### [Given information]
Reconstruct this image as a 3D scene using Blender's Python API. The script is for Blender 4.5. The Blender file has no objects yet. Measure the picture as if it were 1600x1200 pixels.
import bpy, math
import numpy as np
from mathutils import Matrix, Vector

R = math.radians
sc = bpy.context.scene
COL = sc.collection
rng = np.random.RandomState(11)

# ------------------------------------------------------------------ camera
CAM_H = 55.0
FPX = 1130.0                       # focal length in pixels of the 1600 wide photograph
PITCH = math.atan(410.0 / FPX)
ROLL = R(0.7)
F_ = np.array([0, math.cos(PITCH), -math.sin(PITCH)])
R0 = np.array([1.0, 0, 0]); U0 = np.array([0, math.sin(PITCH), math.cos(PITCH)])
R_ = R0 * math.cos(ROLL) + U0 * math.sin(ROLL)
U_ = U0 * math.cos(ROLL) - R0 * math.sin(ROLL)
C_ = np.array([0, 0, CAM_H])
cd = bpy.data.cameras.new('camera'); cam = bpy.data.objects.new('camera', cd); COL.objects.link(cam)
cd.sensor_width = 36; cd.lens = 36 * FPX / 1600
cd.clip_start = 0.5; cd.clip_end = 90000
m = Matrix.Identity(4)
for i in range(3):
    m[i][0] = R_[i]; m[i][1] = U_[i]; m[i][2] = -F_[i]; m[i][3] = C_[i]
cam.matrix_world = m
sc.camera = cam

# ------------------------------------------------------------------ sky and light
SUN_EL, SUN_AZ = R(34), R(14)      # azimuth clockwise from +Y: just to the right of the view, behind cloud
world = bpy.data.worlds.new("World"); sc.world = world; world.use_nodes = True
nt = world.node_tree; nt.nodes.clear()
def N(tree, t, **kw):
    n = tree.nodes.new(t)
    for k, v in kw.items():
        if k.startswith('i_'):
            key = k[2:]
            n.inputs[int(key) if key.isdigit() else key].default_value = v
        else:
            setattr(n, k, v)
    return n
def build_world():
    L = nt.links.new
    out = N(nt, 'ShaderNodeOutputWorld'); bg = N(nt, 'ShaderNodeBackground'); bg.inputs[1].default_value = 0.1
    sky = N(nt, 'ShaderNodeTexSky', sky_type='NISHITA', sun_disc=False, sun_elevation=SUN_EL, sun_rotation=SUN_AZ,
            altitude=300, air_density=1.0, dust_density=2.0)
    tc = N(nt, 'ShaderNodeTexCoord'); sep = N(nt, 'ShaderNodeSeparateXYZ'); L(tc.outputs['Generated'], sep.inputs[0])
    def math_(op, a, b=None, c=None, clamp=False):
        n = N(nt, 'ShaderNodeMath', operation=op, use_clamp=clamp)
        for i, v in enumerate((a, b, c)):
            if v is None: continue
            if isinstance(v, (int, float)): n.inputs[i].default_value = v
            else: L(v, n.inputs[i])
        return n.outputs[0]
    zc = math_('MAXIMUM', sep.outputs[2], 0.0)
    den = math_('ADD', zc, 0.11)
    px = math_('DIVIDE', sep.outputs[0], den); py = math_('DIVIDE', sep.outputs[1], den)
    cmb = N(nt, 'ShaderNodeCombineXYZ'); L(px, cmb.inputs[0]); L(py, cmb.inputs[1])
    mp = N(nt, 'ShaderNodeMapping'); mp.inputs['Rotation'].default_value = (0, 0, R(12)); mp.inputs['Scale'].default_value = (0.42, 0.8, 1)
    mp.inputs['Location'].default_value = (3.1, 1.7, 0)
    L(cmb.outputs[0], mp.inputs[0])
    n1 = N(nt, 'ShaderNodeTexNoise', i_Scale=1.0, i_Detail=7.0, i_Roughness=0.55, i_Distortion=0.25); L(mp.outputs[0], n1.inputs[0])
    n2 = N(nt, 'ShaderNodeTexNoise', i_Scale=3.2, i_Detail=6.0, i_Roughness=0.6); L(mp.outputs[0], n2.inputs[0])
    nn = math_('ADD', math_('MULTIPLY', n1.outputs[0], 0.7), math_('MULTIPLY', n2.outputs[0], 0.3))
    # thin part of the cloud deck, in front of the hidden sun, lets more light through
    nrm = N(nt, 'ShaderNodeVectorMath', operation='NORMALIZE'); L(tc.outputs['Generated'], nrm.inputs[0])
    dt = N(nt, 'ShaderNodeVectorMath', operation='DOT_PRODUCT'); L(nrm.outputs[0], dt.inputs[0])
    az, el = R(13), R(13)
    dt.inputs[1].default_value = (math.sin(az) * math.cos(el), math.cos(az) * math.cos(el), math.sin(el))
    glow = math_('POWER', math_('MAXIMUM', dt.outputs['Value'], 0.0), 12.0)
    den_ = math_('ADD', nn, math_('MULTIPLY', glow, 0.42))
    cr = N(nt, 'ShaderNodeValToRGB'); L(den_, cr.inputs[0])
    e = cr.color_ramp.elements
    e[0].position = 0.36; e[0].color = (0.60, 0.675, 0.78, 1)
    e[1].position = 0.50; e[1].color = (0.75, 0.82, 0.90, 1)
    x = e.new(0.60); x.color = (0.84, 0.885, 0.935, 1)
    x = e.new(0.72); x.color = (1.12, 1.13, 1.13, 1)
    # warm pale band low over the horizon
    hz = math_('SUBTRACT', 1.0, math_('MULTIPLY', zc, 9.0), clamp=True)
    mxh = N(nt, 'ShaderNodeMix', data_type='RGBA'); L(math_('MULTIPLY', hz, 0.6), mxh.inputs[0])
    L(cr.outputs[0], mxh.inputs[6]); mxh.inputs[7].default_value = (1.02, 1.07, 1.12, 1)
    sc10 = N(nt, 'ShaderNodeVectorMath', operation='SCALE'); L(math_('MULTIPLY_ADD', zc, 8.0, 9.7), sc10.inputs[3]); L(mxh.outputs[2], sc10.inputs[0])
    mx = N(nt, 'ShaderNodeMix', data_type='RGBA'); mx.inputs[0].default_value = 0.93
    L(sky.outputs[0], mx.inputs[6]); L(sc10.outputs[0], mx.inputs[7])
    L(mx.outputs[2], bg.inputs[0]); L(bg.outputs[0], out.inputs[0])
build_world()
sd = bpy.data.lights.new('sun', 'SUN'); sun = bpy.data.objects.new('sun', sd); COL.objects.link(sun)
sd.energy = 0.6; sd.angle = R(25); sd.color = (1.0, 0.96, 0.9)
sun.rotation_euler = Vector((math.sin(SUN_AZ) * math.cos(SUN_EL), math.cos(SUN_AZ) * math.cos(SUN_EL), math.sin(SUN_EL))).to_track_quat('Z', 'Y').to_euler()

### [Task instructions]
Each line of the material above must be retyped precisely.

### [Output below]
Reconstruct this image as a 3D scene using Blender's Python API. The script is for Blender 4.5. The Blender file has no objects yet. Measure the picture as if it were 1600x1200 pixels.
import bpy, math
import numpy as np
from mathutils import Matrix, Vector

R = math.radians
sc = bpy.context.scene
COL = sc.collection
rng = np.random.RandomState(11)

# ------------------------------------------------------------------ camera
CAM_H = 55.0
FPX = 1130.0                       # focal length in pixels of the 1600 wide photograph
PITCH = math.atan(410.0 / FPX)
ROLL = R(0.7)
F_ = np.array([0, math.cos(PITCH), -math.sin(PITCH)])
R0 = np.array([1.0, 0, 0]); U0 = np.array([0, math.sin(PITCH), math.cos(PITCH)])
R_ = R0 * math.cos(ROLL) + U0 * math.sin(ROLL)
U_ = U0 * math.cos(ROLL) - R0 * math.sin(ROLL)
C_ = np.array([0, 0, CAM_H])
cd = bpy.data.cameras.new('camera'); cam = bpy.data.objects.new('camera', cd); COL.objects.link(cam)
cd.sensor_width = 36; cd.lens = 36 * FPX / 1600
cd.clip_start = 0.5; cd.clip_end = 90000
m = Matrix.Identity(4)
for i in range(3):
    m[i][0] = R_[i]; m[i][1] = U_[i]; m[i][2] = -F_[i]; m[i][3] = C_[i]
cam.matrix_world = m
sc.camera = cam

# ------------------------------------------------------------------ sky and light
SUN_EL, SUN_AZ = R(34), R(14)      # azimuth clockwise from +Y: just to the right of the view, behind cloud
world = bpy.data.worlds.new("World"); sc.world = world; world.use_nodes = True
nt = world.node_tree; nt.nodes.clear()
def N(tree, t, **kw):
    n = tree.nodes.new(t)
    for k, v in kw.items():
        if k.startswith('i_'):
            key = k[2:]
            n.inputs[int(key) if key.isdigit() else key].default_value = v
        else:
            setattr(n, k, v)
    return n
def build_world():
    L = nt.links.new
    out = N(nt, 'ShaderNodeOutputWorld'); bg = N(nt, 'ShaderNodeBackground'); bg.inputs[1].default_value = 0.1
    sky = N(nt, 'ShaderNodeTexSky', sky_type='NISHITA', sun_disc=False, sun_elevation=SUN_EL, sun_rotation=SUN_AZ,
            altitude=300, air_density=1.0, dust_density=2.0)
    tc = N(nt, 'ShaderNodeTexCoord'); sep = N(nt, 'ShaderNodeSeparateXYZ'); L(tc.outputs['Generated'], sep.inputs[0])
    def math_(op, a, b=None, c=None, clamp=False):
        n = N(nt, 'ShaderNodeMath', operation=op, use_clamp=clamp)
        for i, v in enumerate((a, b, c)):
            if v is None: continue
            if isinstance(v, (int, float)): n.inputs[i].default_value = v
            else: L(v, n.inputs[i])
        return n.outputs[0]
    zc = math_('MAXIMUM', sep.outputs[2], 0.0)
    den = math_('ADD', zc, 0.11)
    px = math_('DIVIDE', sep.outputs[0], den); py = math_('DIVIDE', sep.outputs[1], den)
    cmb = N(nt, 'ShaderNodeCombineXYZ'); L(px, cmb.inputs[0]); L(py, cmb.inputs[1])
    mp = N(nt, 'ShaderNodeMapping'); mp.inputs['Rotation'].default_value = (0, 0, R(12)); mp.inputs['Scale'].default_value = (0.42, 0.8, 1)
    mp.inputs['Location'].default_value = (3.1, 1.7, 0)
    L(cmb.outputs[0], mp.inputs[0])
    n1 = N(nt, 'ShaderNodeTexNoise', i_Scale=1.0, i_Detail=7.0, i_Roughness=0.55, i_Distortion=0.25); L(mp.outputs[0], n1.inputs[0])
    n2 = N(nt, 'ShaderNodeTexNoise', i_Scale=3.2, i_Detail=6.0, i_Roughness=0.6); L(mp.outputs[0], n2.inputs[0])
    nn = math_('ADD', math_('MULTIPLY', n1.outputs[0], 0.7), math_('MULTIPLY', n2.outputs[0], 0.3))
    # thin part of the cloud deck, in front of the hidden sun, lets more light through
    nrm = N(nt, 'ShaderNodeVectorMath', operation='NORMALIZE'); L(tc.outputs['Generated'], nrm.inputs[0])
    dt = N(nt, 'ShaderNodeVectorMath', operation='DOT_PRODUCT'); L(nrm.outputs[0], dt.inputs[0])
    az, el = R(13), R(13)
    dt.inputs[1].default_value = (math.sin(az) * math.cos(el), math.cos(az) * math.cos(el), math.sin(el))
    glow = math_('POWER', math_('MAXIMUM', dt.outputs['Value'], 0.0), 12.0)
    den_ = math_('ADD', nn, math_('MULTIPLY', glow, 0.42))
    cr = N(nt, 'ShaderNodeValToRGB'); L(den_, cr.inputs[0])
    e = cr.color_ramp.elements
    e[0].position = 0.36; e[0].color = (0.60, 0.675, 0.78, 1)
    e[1].position = 0.50; e[1].color = (0.75, 0.82, 0.90, 1)
    x = e.new(0.60); x.color = (0.84, 0.885, 0.935, 1)
    x = e.new(0.72); x.color = (1.12, 1.13, 1.13, 1)
    # warm pale band low over the horizon
    hz = math_('SUBTRACT', 1.0, math_('MULTIPLY', zc, 9.0), clamp=True)
    mxh = N(nt, 'ShaderNodeMix', data_type='RGBA'); L(math_('MULTIPLY', hz, 0.6), mxh.inputs[0])
    L(cr.outputs[0], mxh.inputs[6]); mxh.inputs[7].default_value = (1.02, 1.07, 1.12, 1)
    sc10 = N(nt, 'ShaderNodeVectorMath', operation='SCALE'); L(math_('MULTIPLY_ADD', zc, 8.0, 9.7), sc10.inputs[3]); L(mxh.outputs[2], sc10.inputs[0])
    mx = N(nt, 'ShaderNodeMix', data_type='RGBA'); mx.inputs[0].default_value = 0.93
    L(sky.outputs[0], mx.inputs[6]); L(sc10.outputs[0], mx.inputs[7])
    L(mx.outputs[2], bg.inputs[0]); L(bg.outputs[0], out.inputs[0])
build_world()
sd = bpy.data.lights.new('sun', 'SUN'); sun = bpy.data.objects.new('sun', sd); COL.objects.link(sun)
sd.energy = 0.6; sd.angle = R(25); sd.color = (1.0, 0.96, 0.9)
sun.rotation_euler = Vector((math.sin(SUN_AZ) * math.cos(SUN_EL), math.cos(SUN_AZ) * math.cos(SUN_EL), math.sin(SUN_EL))).to_track_quat('Z', 'Y').to_euler()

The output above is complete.